• _DIRECTIVE_:
In the listing that follows, count each line where the word "scene" appears; write nothing but the count.

• _INFORMATION SHOWN_:
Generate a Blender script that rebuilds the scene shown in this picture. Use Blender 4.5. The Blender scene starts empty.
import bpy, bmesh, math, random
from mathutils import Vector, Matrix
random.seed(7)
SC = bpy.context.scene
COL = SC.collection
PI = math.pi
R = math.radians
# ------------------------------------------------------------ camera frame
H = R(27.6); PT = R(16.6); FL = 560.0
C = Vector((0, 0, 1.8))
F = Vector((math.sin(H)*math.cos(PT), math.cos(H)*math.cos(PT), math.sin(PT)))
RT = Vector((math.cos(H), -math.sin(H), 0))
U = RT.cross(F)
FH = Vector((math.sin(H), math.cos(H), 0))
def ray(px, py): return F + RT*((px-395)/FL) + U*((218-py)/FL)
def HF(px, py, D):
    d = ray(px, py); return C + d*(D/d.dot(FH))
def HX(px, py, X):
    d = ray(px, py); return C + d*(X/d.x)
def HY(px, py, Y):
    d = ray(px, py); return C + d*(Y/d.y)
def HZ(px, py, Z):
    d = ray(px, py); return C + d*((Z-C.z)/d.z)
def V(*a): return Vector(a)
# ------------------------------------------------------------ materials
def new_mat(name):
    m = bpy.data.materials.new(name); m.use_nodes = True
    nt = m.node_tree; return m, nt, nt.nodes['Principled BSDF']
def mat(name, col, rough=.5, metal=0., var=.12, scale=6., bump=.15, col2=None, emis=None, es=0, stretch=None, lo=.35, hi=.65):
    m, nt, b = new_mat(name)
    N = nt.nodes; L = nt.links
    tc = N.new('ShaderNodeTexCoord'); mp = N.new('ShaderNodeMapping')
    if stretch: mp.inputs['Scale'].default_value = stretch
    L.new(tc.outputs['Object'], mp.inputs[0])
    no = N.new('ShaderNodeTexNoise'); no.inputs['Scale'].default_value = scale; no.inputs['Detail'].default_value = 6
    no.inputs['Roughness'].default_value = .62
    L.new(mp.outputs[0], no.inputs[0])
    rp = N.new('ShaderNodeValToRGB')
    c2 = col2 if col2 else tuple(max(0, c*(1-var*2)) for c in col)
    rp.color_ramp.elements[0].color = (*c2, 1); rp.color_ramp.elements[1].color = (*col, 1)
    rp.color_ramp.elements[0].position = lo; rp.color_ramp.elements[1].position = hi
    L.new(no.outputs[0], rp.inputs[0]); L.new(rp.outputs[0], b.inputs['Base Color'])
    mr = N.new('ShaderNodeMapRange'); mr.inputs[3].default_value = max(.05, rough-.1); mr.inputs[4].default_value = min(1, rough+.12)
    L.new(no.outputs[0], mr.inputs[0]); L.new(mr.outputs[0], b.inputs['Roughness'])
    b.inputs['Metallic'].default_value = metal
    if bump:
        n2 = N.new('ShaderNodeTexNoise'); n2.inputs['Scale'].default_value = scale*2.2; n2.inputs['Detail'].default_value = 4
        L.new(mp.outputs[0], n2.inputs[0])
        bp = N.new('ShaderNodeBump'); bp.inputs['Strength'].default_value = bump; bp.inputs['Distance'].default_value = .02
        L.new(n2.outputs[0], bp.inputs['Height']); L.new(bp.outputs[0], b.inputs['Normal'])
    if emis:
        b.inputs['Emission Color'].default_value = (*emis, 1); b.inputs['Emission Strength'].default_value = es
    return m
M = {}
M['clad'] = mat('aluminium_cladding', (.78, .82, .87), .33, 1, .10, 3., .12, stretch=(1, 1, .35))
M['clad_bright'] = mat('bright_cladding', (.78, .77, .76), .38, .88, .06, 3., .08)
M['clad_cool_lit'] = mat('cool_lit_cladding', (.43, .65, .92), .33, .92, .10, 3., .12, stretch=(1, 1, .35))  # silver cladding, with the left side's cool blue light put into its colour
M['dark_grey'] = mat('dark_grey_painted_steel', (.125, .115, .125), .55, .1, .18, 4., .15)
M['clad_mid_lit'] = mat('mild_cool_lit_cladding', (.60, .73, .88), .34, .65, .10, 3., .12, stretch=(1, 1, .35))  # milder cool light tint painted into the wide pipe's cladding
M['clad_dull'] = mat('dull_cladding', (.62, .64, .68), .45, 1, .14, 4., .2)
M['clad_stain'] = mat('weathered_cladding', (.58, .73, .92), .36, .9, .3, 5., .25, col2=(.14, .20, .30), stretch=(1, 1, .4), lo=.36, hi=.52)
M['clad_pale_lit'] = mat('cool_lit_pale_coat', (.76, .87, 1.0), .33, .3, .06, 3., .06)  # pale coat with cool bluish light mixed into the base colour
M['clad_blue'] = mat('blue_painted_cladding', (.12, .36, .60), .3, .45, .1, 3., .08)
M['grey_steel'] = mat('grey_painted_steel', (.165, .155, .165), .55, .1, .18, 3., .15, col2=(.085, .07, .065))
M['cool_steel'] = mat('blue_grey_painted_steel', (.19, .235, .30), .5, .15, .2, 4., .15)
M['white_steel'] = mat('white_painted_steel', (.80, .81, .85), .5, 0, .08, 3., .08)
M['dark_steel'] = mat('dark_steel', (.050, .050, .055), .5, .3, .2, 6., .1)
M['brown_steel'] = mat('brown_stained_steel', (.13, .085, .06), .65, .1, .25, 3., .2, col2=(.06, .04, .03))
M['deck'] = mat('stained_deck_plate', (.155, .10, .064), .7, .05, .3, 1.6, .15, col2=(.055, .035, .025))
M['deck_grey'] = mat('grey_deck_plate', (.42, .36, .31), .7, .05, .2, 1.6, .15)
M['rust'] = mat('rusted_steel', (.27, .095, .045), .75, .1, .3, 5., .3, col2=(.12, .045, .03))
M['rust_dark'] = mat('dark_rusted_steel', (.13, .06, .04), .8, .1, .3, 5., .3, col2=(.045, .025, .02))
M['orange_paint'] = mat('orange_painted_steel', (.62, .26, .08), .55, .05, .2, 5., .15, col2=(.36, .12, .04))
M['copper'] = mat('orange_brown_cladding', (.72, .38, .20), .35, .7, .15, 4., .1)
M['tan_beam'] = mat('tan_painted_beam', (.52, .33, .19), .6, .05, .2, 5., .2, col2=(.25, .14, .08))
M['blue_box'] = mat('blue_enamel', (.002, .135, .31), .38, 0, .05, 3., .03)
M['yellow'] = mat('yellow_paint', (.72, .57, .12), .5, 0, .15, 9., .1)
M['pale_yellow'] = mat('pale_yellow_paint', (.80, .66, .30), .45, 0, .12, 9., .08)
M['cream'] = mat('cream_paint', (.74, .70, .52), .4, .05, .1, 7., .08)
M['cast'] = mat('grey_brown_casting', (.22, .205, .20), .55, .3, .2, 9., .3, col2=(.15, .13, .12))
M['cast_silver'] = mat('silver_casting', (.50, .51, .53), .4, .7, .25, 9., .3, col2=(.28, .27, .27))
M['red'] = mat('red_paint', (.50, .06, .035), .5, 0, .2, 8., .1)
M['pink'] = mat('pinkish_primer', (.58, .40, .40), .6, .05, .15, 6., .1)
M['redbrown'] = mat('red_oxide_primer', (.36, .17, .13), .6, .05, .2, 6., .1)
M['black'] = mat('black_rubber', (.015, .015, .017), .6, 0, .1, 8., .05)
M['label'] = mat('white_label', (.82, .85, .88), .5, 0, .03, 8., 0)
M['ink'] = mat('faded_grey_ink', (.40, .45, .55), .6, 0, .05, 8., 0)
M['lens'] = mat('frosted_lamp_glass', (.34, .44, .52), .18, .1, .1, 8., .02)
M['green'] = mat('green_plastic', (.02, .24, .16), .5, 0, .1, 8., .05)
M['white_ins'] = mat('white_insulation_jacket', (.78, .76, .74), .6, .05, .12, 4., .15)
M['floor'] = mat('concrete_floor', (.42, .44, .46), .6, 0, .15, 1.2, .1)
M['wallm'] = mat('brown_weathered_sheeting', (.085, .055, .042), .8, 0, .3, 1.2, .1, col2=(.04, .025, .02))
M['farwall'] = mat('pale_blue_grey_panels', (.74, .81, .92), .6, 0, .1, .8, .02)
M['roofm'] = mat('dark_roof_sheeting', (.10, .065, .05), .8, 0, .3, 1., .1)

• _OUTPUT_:
2